Qualifying property. To qualify for the election, the property must be “tangible personal” property. This means that real estate (land, buildings, and their structural components) does not qualify, nor do intangibles such as patent rights. However, for tax years beginning before Jan. 1, 2011, off-the-shelf computer software qualifies.

Also, to qualify, property must be “purchased.” Thus, if you acquired the property in a tax-free exchange or from an individual or entity to which you bear a close relationship specified in the Code, the property does not qualify.

Dollar limit. The dollar limit doesn't mean the election can't be made for property costing more than that amount. For example, if you buy a machine for $255,000 and place it in service in a business in a tax year beginning in 2008, you can elect to immediately deduct $250,000 of its cost for that year. The remainder of the cost ($5,000) is capitalized and depreciated. Also, you can make the election for two or more separate assets, as long as the total cost covered by the election doesn't exceed the dollar limit for that year.

As mentioned above, if the total cost of qualifying property that you place in service during a tax year beginning in 2008 is over $800,000 (the “phaseout” amount), the immediate deduction limit is reduced by that extra amount.

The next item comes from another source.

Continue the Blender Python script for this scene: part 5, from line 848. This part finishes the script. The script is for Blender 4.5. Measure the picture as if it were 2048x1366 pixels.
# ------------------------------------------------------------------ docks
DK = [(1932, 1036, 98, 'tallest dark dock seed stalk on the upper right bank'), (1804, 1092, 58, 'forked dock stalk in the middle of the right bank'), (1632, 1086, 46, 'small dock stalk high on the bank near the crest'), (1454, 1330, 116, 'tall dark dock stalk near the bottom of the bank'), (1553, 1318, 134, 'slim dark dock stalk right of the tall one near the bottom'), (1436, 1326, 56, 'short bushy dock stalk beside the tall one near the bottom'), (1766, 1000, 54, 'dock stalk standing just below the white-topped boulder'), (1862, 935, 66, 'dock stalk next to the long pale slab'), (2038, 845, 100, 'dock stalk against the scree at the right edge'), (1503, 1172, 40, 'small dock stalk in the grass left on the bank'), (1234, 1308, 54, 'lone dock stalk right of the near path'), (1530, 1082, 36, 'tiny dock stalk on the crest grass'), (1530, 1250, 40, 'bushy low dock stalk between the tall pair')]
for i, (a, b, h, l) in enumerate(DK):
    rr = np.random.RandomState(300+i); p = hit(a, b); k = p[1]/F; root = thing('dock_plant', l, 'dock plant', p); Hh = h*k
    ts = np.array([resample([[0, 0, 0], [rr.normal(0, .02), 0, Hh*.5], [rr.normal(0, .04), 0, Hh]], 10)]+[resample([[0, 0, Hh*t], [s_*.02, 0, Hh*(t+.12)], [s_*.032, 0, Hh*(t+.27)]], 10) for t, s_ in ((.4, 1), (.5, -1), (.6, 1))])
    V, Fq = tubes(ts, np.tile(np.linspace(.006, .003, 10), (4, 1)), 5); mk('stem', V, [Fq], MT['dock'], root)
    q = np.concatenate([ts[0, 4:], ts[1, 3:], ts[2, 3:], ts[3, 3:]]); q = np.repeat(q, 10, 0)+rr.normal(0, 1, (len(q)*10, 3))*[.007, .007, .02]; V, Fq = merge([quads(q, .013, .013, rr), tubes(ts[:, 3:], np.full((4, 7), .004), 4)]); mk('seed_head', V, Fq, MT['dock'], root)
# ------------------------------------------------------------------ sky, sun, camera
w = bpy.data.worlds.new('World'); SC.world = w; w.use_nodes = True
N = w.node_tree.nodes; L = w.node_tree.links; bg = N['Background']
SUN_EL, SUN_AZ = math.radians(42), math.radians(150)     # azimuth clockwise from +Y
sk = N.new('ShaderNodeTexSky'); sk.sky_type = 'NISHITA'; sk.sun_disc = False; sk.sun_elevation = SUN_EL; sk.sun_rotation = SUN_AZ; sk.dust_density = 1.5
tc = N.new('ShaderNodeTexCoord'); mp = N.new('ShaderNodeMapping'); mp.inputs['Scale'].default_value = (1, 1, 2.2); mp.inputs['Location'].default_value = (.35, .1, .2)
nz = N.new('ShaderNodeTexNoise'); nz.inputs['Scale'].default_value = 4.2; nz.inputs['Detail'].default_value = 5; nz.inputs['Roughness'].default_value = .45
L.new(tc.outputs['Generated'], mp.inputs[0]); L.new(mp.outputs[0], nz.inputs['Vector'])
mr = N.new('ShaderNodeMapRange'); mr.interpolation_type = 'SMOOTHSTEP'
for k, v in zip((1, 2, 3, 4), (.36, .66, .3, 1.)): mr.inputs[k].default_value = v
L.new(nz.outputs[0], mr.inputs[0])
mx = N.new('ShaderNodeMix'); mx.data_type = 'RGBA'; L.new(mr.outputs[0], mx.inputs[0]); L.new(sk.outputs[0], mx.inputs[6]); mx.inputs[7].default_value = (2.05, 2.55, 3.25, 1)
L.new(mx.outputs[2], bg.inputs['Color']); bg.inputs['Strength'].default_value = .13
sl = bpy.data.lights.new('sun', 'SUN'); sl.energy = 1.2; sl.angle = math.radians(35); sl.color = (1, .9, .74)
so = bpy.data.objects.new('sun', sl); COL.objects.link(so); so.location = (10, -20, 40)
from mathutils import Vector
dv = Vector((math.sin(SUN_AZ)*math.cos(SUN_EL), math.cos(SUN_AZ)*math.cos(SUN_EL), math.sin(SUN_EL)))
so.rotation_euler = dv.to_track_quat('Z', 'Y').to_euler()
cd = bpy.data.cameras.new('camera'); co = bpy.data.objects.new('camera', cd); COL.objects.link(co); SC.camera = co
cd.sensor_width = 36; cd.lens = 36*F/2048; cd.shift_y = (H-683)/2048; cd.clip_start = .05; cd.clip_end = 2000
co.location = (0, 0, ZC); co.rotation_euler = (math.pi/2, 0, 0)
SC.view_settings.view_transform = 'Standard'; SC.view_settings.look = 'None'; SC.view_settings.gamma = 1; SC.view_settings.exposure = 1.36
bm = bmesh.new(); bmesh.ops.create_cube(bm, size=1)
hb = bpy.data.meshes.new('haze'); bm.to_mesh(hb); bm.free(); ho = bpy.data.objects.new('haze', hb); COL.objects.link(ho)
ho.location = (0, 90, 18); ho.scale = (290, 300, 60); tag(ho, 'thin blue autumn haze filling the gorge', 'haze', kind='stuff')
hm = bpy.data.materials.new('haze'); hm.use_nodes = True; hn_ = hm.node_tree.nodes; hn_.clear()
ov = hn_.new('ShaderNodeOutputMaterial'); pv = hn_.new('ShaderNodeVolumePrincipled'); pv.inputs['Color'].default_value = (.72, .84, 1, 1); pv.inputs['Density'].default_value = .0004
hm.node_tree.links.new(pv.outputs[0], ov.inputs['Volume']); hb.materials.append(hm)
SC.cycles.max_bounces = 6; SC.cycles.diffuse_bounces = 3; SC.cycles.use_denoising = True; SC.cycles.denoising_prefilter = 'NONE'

For example, if you place in service $810,000 of qualifying property in a tax year beginning in 2008, you can make the election for no more than $240,000 of property ($250,000 minus $10,000 [excess of $810,000 over $800,000]). (Before the enactment of the 2008 Economic Stimulus Act, the phaseout amount was scheduled to be $510,000 for 2008, up from $500,000 for 2007. But, to encourage business investment in plant and equipment, the Economic Stimulus Act increased the phaseout amount to $800,000 for tax years beginning in 2008.)

The phaseout amount is $530,000 ($500,000 plus an inflation adjustment) for tax years beginning in 2009. The $530,000 amount will again be adjusted for inflation in 2010 but is scheduled to drop to $200,000 for tax years beginning in 2011 and later.

You should also be aware that, in addition to liberalizing the expensing limits, the 2008 Economic Stimulus Act provides for additional first-year bonus depreciation of 50% of the adjusted basis of qualified property placed in service in 2008.

Together, the increased expensing limits and the 50% additional first-year bonus depreciation allowance, both of which apply to property placed in service in 2008, provide a potent incentive to accelerate into tax years beginning in 2008 purchases of machinery and equipment being contemplated to be placed in service in later years.

Recapture. If you dispose of the property, or stop using it in a trade or business, before the end of the cost recovery period that would have applied to the property had you not made the election for the property, all or part of the amount of the deduction you claimed under the election must be taken back into income (“recaptured”). Exactly how much will depend on the type of property and how long you used the property in a trade or business.

The above information covers the essential elements of the Code Section 179 election. Clearly, many considerations go into each decision to acquire business assets, and most involve non-tax factors. However, the election should play a role; accelerated tax benefits may enable you to obtain the property you need earlier and at reduced after-tax costs.